Data for this exercise:
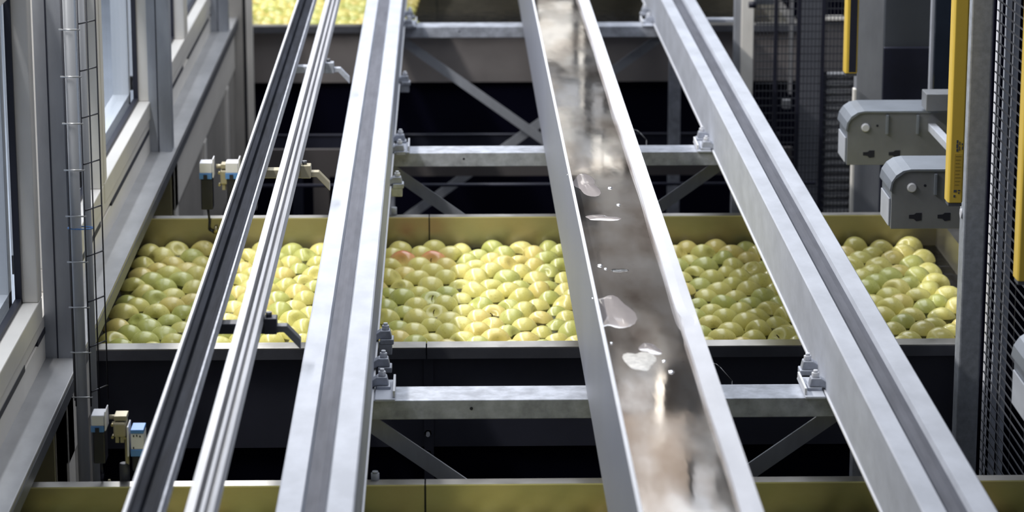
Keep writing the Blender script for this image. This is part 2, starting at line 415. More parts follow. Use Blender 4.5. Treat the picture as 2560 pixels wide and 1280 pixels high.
tag(o, 'small grey round pin standing on the middle tank back rim', 'pin')

for pts, D, lab in ((((1776, 908), (1790, 910), (1800, 918), (1830, 952)), 6.5, 'thin bent grey wire beside the trough, in front of the middle tank'),
                    (((1580, 324), (1592, 326), (1600, 332), (1616, 350)), 8.6, 'thin bent grey wire beside the trough, behind the middle tank')):
    q = [PD(px, py, D) for px, py in pts]
    o = MB().tube(q, .0013, 8).cyl(q[-1], Vector((q[-1].x, q[-1].y, .0)), .0013, 8).build('bent_wire', M['ledge']); tag(o, lab, 'wire')
# dark lower machinery between the middle and the far tank
for (y0, z0, dz, mm, lab) in ((9.9, PD(1200, 462, 9.9).z, .03, 'steel', 'thin bright low pipe crossing behind the middle tank'),
                              (10.6, PD(1200, 440, 10.6).z, None, 'brown', 'low brown-grey trough wall behind the middle tank'),
                              (11.0, PD(1200, 336, 11.0).z, None, 'dark', 'dark low beam with a thin shiny edge below the far tank')):
    if mm == 'steel':
        o = MB().cyl((-.72, y0, z0), (1.3, y0, z0), .006, 10).build('low_pipe', M['dark'])
        for xs in (-.6, 1.2): MB().cyl((xs, y0, 0), (xs, y0, z0), .008, 10).build('stand', M['ledge_dark'], o)
    elif mm == 'brown':
        o = MB().box(-.72, 1.3, y0, y0 + .02, z0, PD(1200, 372, y0).z).box(-.5, -.44, y0, y0 + .02, 0, z0).box(1.1, 1.16, y0, y0 + .02, 0, z0).build('low_trough_wall', mat('dark_brown_sheet', (0.10, 0.09, 0.09), .5, .2))
    else:
        o = MB().box(-.72, 1.3, y0, y0 + .02, z0 - .09, z0).build('low_beam', M['dark'])
        MB().cyl((-.72, y0 - .003, z0), (1.3, y0 - .003, z0), .004, 8).build('shiny_edge', M['navy'], o)
        for xs in (-.6, 1.2): MB().box(xs, xs + .04, y0, y0 + .02, 0, z0 - .09).build('leg', M['dark'], o)
    tag(o, lab, 'beam' if mm != 'steel' else 'pipe')

# ------------------------------------------------------------------ big rails
def rail(x0, x1, g0, g1, label):
    t = thing('conveyor_rail', ((x0 + x1) / 2, 4.0, ZB), label, 'rail', 'big galvanised rails')
    d = .012; r = .003
    prof = [(x0, ZB), (x1, ZB), (x1, ZR - r), (x1 - r, ZR), (g1, ZR), (g1 - .004, ZR - d), (g0 + .004, ZR - d), (g0, ZR), (x0 + r, ZR), (x0, ZR - r)]
    MB().prism(prof, 3.4, 13.6).build('rail_beam', M['galv'], t)
    m = MB()
    m.prism([(g0 + .005, ZR - d), (g1 - .005, ZR - d), (g1 - .005, ZR - d + .003), (g1 - .017, ZR - d + .0045), (g0 + .017, ZR - d + .003), (g0 + .005, ZR - d + .003)], 3.4, 13.6)
    m.build('slide_strip', M['groove'], t)
    f = MB().box(x0 - .004, x1 + .004, 3.4, 13.6, ZB - .006, ZB)
    f.build('bottom_flange', M['galv_bright'], t, 0.001)
    return t
rail(-.2856, -.156, -.2437, -.2002, 'wide galvanised rail with a grey groove, left of the steel trough')
rail(.7837, .909, .8225, .8667, 'wide galvanised rail with a grey groove, right of the steel trough')

# cross frames under the rails
def frame(yb, label, hole_px):
    t = thing('support_frame', (0.3, yb + .05, 0.0), label, 'frame', 'cross frames under the rails')
    z = ZB - .006
    m = MB()
    x0, x1 = -.288, .945
    prof = [(yb, z), (yb, z - .041), (yb + .005, z - .041), (yb + .005, z - .006), (yb + .10, z - .006), (yb + .10, z - .041), (yb + .105, z - .041), (yb + .105, z)]
    m.prism(prof, x0, x1, 'x')
    m.build('cross_beam', M['galv_mottled'], t, .0015)
    hx = PD(hole_px, 0, yb).x
    MB().cyl((hx, yb - .0006, z - .018), (hx, yb + .001, z - .018), .0035, 12).build('hole', M['gasket'], t)
    for x in (-.22, .865):
        MB().box(x - .022, x + .022, yb + .03, yb + .075, 0, z - .006).build('leg', M['galv_mottled'], t, .002)
    zc0, zc1 = z - .045, z - .045 - .72
    for sgn in (1, -1):
        xa, xb = (-.18, .82) if sgn == 1 else (.82, -.18)
        yy = yb + (.035 if sgn == 1 else .065)
        MB().bar((xa, yy, zc0), (xb, yy, zc1), .006, .036, up=(0, 1, 0)) if False else None
        d = Vector((xb - xa, 0, zc1 - zc0)).normalized(); n = Vector((-d.z, 0, d.x)) * .017
        A = Vector((xa, 0, zc0)); B = Vector((xb, 0, zc1))
        q = [A + n, B + n, B - n, A - n]
        MB().prism([(v.x, v.z) for v in q], yy, yy + .006).build('brace', M['post'], t)
    return t
YB = [PZ(1200, 1000, ZB - .006).y, PZ(1200, 382, ZB - .006).y, PZ(1200, 67, ZB - .006).y]
frame(YB[0], 'nearest cross frame, bright beam below the middle tank of apples', 1175)
frame(YB[1], 'middle cross frame behind the middle tank', 1158)
frame(YB[2], 'farthest cross frame in front of the far tank', 1148)

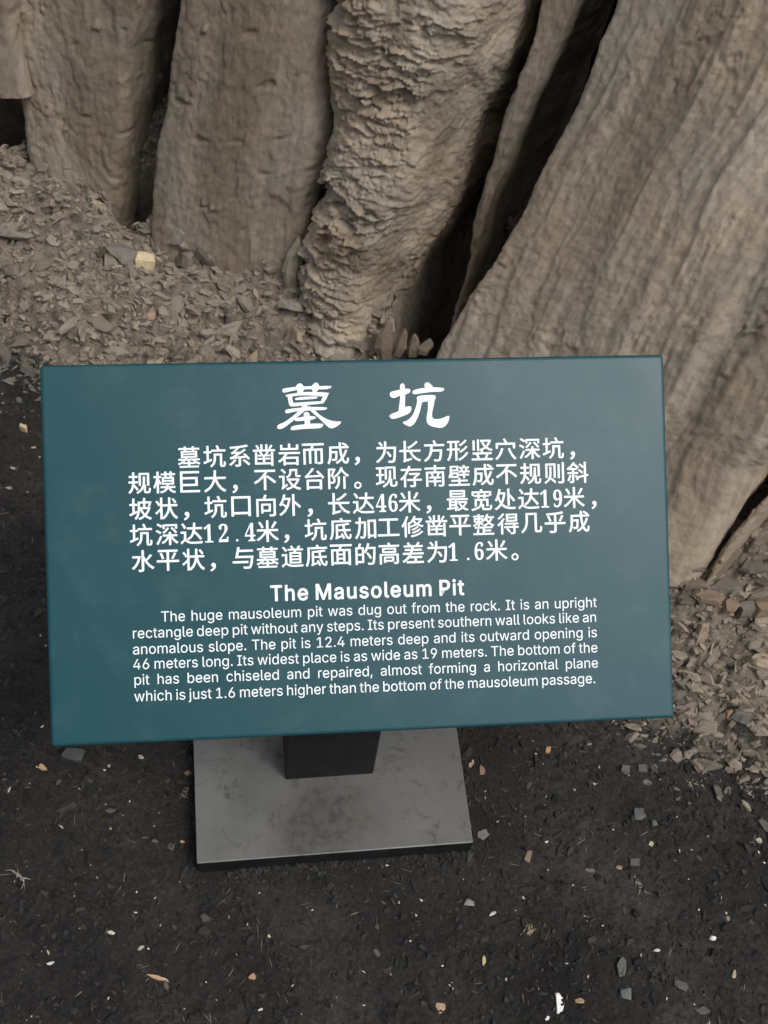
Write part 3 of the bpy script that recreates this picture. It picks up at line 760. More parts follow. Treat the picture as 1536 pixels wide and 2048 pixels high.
# the two big brush-cut title characters, stroke by stroke
MU = [[(214,133),(228,122),(300,113),(400,108),(540,106),(546,113),(530,126),(470,131),(400,127),(300,135),(228,153),(216,146)],
 [(325,87),(345,92),(360,110),(362,135),(340,160),(312,160),(318,130),(300,116)],
 [(425,92),(440,82),(458,92),(462,118),(445,150),(415,150),(418,130),(405,115)],
 [(235,168),(250,163),(340,149),(400,146),(520,150),(529,158),(515,171),(500,180),(400,168),(300,172),(262,184),(245,181)],
 [(250,170),(280,175),(286,210),(292,238),(264,240),(256,212)],
 [(493,160),(525,160),(510,192),(490,224),(463,226),(478,198)],
 [(300,189),(330,180),(440,175),(455,182),(440,193),(320,201),(300,199)],
 [(262,225),(290,220),(400,212),(485,208),(490,224),(400,232),(290,244),(265,243)],
 [(233,272),(250,262),(330,252),(420,246),(510,249),(517,257),(500,268),(420,269),(300,276),(250,291),(236,286)],
 [(345,246),(355,228),(388,232),(375,266),(320,312),(250,370),(215,393),(190,395),(178,384),(188,364),(230,350),(290,305),(330,270)],
 [(378,240),(412,245),(450,288),(500,324),(560,344),(603,343),(611,350),(590,371),(560,388),(535,391),(510,371),(450,312),(400,272)],
 [(358,290),(374,278),(395,286),(400,310),(402,360),(405,380),(365,380),(366,350),(358,315)],
 [(298,332),(315,318),(400,306),(438,311),(442,324),(400,335),(330,341),(300,341)],
 [(270,392),(280,375),(330,366),(420,357),(485,358),(491,365),(480,386),(440,391),(360,393),(290,402),(275,402)]]
KENG = [[(931,162),(940,145),(965,140),(1000,130),(1050,124),(1072,129),(1069,150),(1050,160),(1000,171),(965,189),(940,183)],
 [(1000,100),(1018,86),(1034,98),(1037,180),(1033,240),(1040,282),(990,300),(995,240),(1003,190),(1002,130)],
 [(931,302),(950,290),(985,280),(1008,252),(1070,239),(1079,254),(1070,286),(1030,305),(970,326),(945,327),(932,314)],
 [(1165,92),(1178,82),(1192,83),(1212,100),(1228,120),(1190,128),(1165,118)],
 [(1083,150),(1090,135),(1150,120),(1240,114),(1295,121),(1299,131),(1280,146),(1220,145),(1150,155),(1100,163),(1088,159)],
 [(1110,180),(1140,170),(1155,180),(1148,220),(1131,290),(1105,350),(1080,375),(1060,378),(1020,356),(1022,345),(1050,340),(1090,300),(1110,240),(1118,200)],
 [(1112,178),(1150,168),(1230,166),(1242,178),(1236,202),(1180,210),(1140,216),(1115,202)],
 [(1185,195),(1236,185),(1228,230),(1215,290),(1216,320),(1240,331),(1290,321),(1320,304),(1333,310),(1325,346),(1305,375),(1275,389),(1240,383),(1200,373),(1180,351),(1178,320),(1190,250)]]
def round_poly(pl, it=2):
    for _ in range(it):
        q = []
        for i in range(len(pl)):
            a_, b_ = pl[i], pl[(i+1) % len(pl)]
            q += [(a_[0]*.75+b_[0]*.25, a_[1]*.75+b_[1]*.25), (a_[0]*.25+b_[0]*.75, a_[1]*.25+b_[1]*.75)]
        pl = q
    return pl
for strokes in (MU, KENG):
    V, Fc = [], []
    for pl in strokes:
        pts, tris = fill_loops(round_poly(pl), [])
        put(V, Fc, pts, tris, lambda x, y: pan(500+x/3.339, 740+y/3.339))
    letter_obj('title_character', V, Fc)

# ------------------------------------------------------------------ loose stones
def chip_proto(r, n=None, thick=.22, el=1.5, taper=.85):
    """irregular flat flake: two jittered rings; unit size; returns verts, triangles"""
    n = n or r.integers(5, 9)
    an = np.sort(r.uniform(0, 2*math.pi, n) * .35 + np.arange(n)*2*math.pi/n*.65 + r.uniform(0, 6))
    an = np.arange(n)*2*math.pi/n + r.uniform(-.35, .35, n)
    rad = r.uniform(.65, 1.1, n)*.5
    x = np.cos(an)*rad*el; y = np.sin(an)*rad
    tz = thick/2*r.uniform(.6, 1.2, n)
    k = r.uniform(taper-.15, taper+.1, n)
    off = r.uniform(-.06, .06, 2)
    top = np.stack([x*k+off[0], y*k+off[1], tz+.25*thick*x], -1)
    bot = np.stack([x, y, -tz*.8+.0*x], -1)
    V = np.concatenate([top, bot])
    T = [(0, i, i+1) for i in range(1, n-1)] + [(n, n+i+1, n+i) for i in range(1, n-1)]
    for i in range(n):
        j = (i+1) % n
        T += [(i, n+i, n+j), (i, n+j, j)]
    return V, T
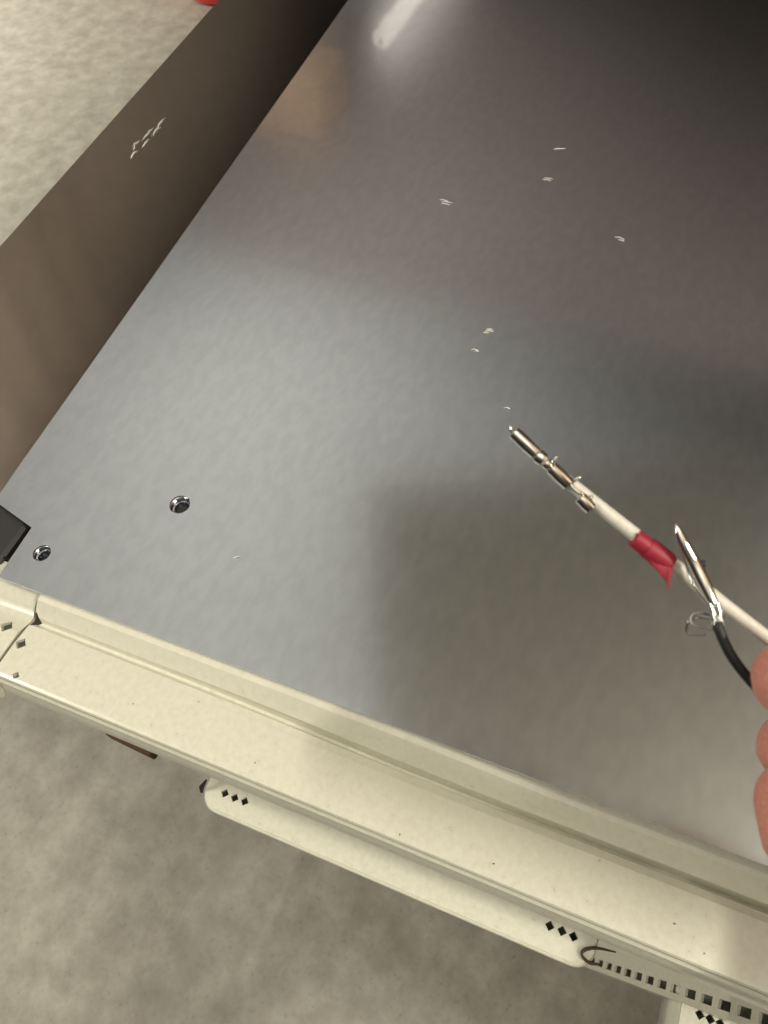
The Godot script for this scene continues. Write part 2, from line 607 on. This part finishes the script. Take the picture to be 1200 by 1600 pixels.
# ---------------------------------------------------------------- metal slivers
func sliver(at: Vector3, turn: float, size: float, bits: int, sd: int, label: String, tilt := Basis(), row := false) -> void:
	var t := thing("metal_sliver", label, "metal sliver", at, "bright metal slivers lying on the sheet")
	t.basis = tilt * Basis(Vector3.UP, turn)
	var r := RandomNumberGenerator.new()
	r.seed = sd
	for k in bits:
		var st := begin()
		var thin := 0.55 if row else 0.55
		var off := Vector3(r.randf_range(-0.25, 0.25) * size, 0.0006, (k - (bits - 1) * 0.5) * size * 0.16)
		var len := size * r.randf_range(0.55, 1.0)
		if row:
			off = Vector3((k - (bits - 1) * 0.5) * size * 0.17, 0.0006, r.randf_range(-0.06, 0.06) * size + (k - 2) * 0.0008)
			len *= 0.38
		var path := PackedVector3Array()
		for i in 6:
			var f := i / 5.0 - 0.5
			path.append(off + Vector3(f * len, 0.0012 * (0.25 - f * f) * 4.0 * r.randf_range(0.6, 1.2), f * f * len * 0.25 + r.randf_range(-0.02, 0.02) * size))
		tube(st, path, [0.00015 * thin, 0.0009 * thin, 0.0013 * thin, 0.0007 * thin, 0.0001 * thin], 6, 0.5)
		obj("shard", st, M.shaving, t)

func slivers() -> void:
	sliver(Vector3(-0.1536, T, -0.4695), 0.15, 0.014, 3, 1, "largest bright metal sliver on the dark upper half of the sheet, left of the others")
	sliver(Vector3(-0.0892, T, -0.5190), 0.05, 0.014, 2, 2, "thin bright metal sliver lying in the middle of the sheet's dark upper half")
	sliver(Vector3(-0.0223, T, -0.4665), -0.1, 0.013, 2, 3, "bright metal sliver farthest right on the sheet's dark upper half")
	sliver(Vector3(-0.0844, T, -0.3507), 0.2, 0.010, 3, 4, "clump of bright metal slivers just below the shading line across the sheet")
	sliver(Vector3(-0.0865, T, -0.3314), 0.2, 0.007, 2, 5, "small bright metal sliver directly below a larger clump of slivers")
	sliver(Vector3(-0.0920, T, -0.5588), 0.4, 0.014, 1, 6, "faint metal sliver nearest the top of the metal sheet")
	sliver(Vector3(-0.1609, T, -0.1451), 0.5, 0.007, 1, 7, "tiny metal sliver low on the sheet, right of the larger punched hole")
	sliver(Vector3(-0.0534, T, -0.2923), 0.1, 0.007, 1, 8, "tiny metal sliver just above the tip of the white rod")
	var tilt := Basis(Vector3(0, 0, 1), -atan2(0.0558, 0.0508))
	sliver(Vector3(-0.3697, T + 0.0440, -0.4190), 1.62, 0.046, 6, 9, "long ragged silver sliver stuck on the brown bent-up edge of the sheet", tilt, true)

# ---------------------------------------------------------------- rod and cord
func rod() -> void:
	var a := Vector3(-0.0178, 0.7905, -0.1375)
	var b := Vector3(0.1354, 0.7292, -0.1045)
	var dir := (b - a).normalized()
	var t := thing("white_rod", "thin white rod with red tape and chrome pieces on its tip, held in the hand", "rod", a)
	var pts := PackedVector3Array()
	for k in 12:
		var f := k / 11.0
		pts.append((b - a) * f + Vector3(0, -0.0022 * sin(f * PI), 0))
	var st := begin()
	tube(st, pts, [0.0012, 0.0019, 0.0020, 0.0021, 0.0022, 0.0022, 0.0021, 0.0020, 0.0020, 0.0019, 0.0019, 0.0019, 0.0019, 0.0019, 0.0019], 20)
	obj("shaft", st, M.rod, t)
	# chrome pieces: one after another on the upper side of the tip
	var off := -a
	var segs := [
		[Vector3(-0.0224, 0.7943, -0.1389), Vector3(-0.0146, 0.7906, -0.1363), 0.0021],
		[Vector3(-0.0142, 0.7903, -0.1362), Vector3(-0.0120, 0.7894, -0.1356), 0.0022],
		[Vector3(-0.0112, 0.7892, -0.1352), Vector3(-0.0098, 0.7884, -0.1347), 0.0016],
		[Vector3(-0.0092, 0.7884, -0.1346), Vector3(-0.0030, 0.7853, -0.1326), 0.0022],
		[Vector3(0.0014, 0.7828, -0.1309), Vector3(0.0052, 0.7809, -0.1294), 0.0021],
	]
	for s in segs:
		st = begin()
		tube(st, PackedVector3Array([s[0] + off, (s[0] + s[1]) * 0.5 + off, s[1] + off]), [s[2] * 0.93, s[2], s[2] * 0.95], 18)
		obj("metal_piece", st, M.chrome, t)
	for w in [
		[Vector3(-0.0224, 0.7940, -0.1389), Vector3(-0.0236, 0.7953, -0.1392), Vector3(-0.0240, 0.7960, -0.1398)],
		[Vector3(-0.0098, 0.7884, -0.1347), Vector3(-0.0090, 0.7900, -0.1362), Vector3(-0.0084, 0.7908, -0.1372)],
		[Vector3(-0.0028, 0.7853, -0.1326), Vector3(-0.0012, 0.7868, -0.1342), Vector3(-0.0002, 0.7873, -0.1352)],
		[Vector3(-0.0022, 0.7853, -0.1326), Vector3(-0.0006, 0.7848, -0.1316), Vector3(0.0018, 0.7842, -0.1312), Vector3(0.0026, 0.7838, -0.1318)],
		[Vector3(0.0036, 0.7822, -0.1306), Vector3(0.0044, 0.7834, -0.1316), Vector3(0.0042, 0.7840, -0.1322)],
	]:
		st = begin()
		var q: Array = []
		for p in w: q.append(p + off)
		tube(st, spline(q, 4), [0.0007, 0.0006, 0.0003], 8)
		obj("wire_burr", st, M.chrome, t)
	# red tape: a wrap and a torn flap
	var t0 := Vector3(0.0199, 0.7740, -0.1283)
	var t1 := Vector3(0.0322, 0.7692, -0.1256)
	st = begin()
	var tp := PackedVector3Array()
	for k in 7:
		tp.append(t0.lerp(t1, k / 6.0) + off)
	tube(st, tp, [0.0029, 0.0031, 0.0030, 0.0032, 0.0030], 20)
	var tape := obj("red_tape", st, M.tape, t)
	st = begin()
	# a second turn of tape over the first
	var turn := begin()
	tube(turn, PackedVector3Array([t0.lerp(t1, 0.34) + off, t0.lerp(t1, 0.62) + off, t0.lerp(t1, 0.93) + off]), [0.0033, 0.0035, 0.0034], 20)
	obj("tape_turn", turn, M.tape, tape)
	var top: Array = []
	var low: Array = []
	for k in 9:
		var f := k / 8.0
		top.append(t0.lerp(t1, f) + off + Vector3(0.0002, 0.0012, -0.0016))
		var drop := 0.0006 + 0.0052 * pow(f, 1.2)
		low.append(t0.lerp(t1, f * 1.02) + off + Vector3(0.0012 * f + 0.0004 * sin(f * 9.0), 0.0004 * sin(f * 5.0) - drop * 0.1, drop + 0.0010))
	low[8] += Vector3(-0.0004, 0, 0.0020)
	for k in 8:
		var m0: Vector3 = (top[k] + low[k]) * 0.5 + Vector3(0, 0.0022, 0)
		var m1: Vector3 = (top[k + 1] + low[k + 1]) * 0.5 + Vector3(0, 0.0022, 0)
		for d in [Vector3.ZERO, Vector3(0, -0.00025, 0)]:
			quad(st, top[k] + d, top[k + 1] + d, m1 + d, m0 + d)
			quad(st, m0 + d, m1 + d, low[k + 1] + d, low[k] + d)
	obj("torn_flap", st, M.tape, tape)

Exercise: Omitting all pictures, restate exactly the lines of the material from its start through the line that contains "tag(o, 'small grey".

The completed task:
Keep writing the Blender script for this image. This is part 2, starting at line 415. More parts follow. Use Blender 4.5. Treat the picture as 2560 pixels wide and 1280 pixels high.
tag(o, 'small grey round pin standing on the middle tank back rim', 'pin')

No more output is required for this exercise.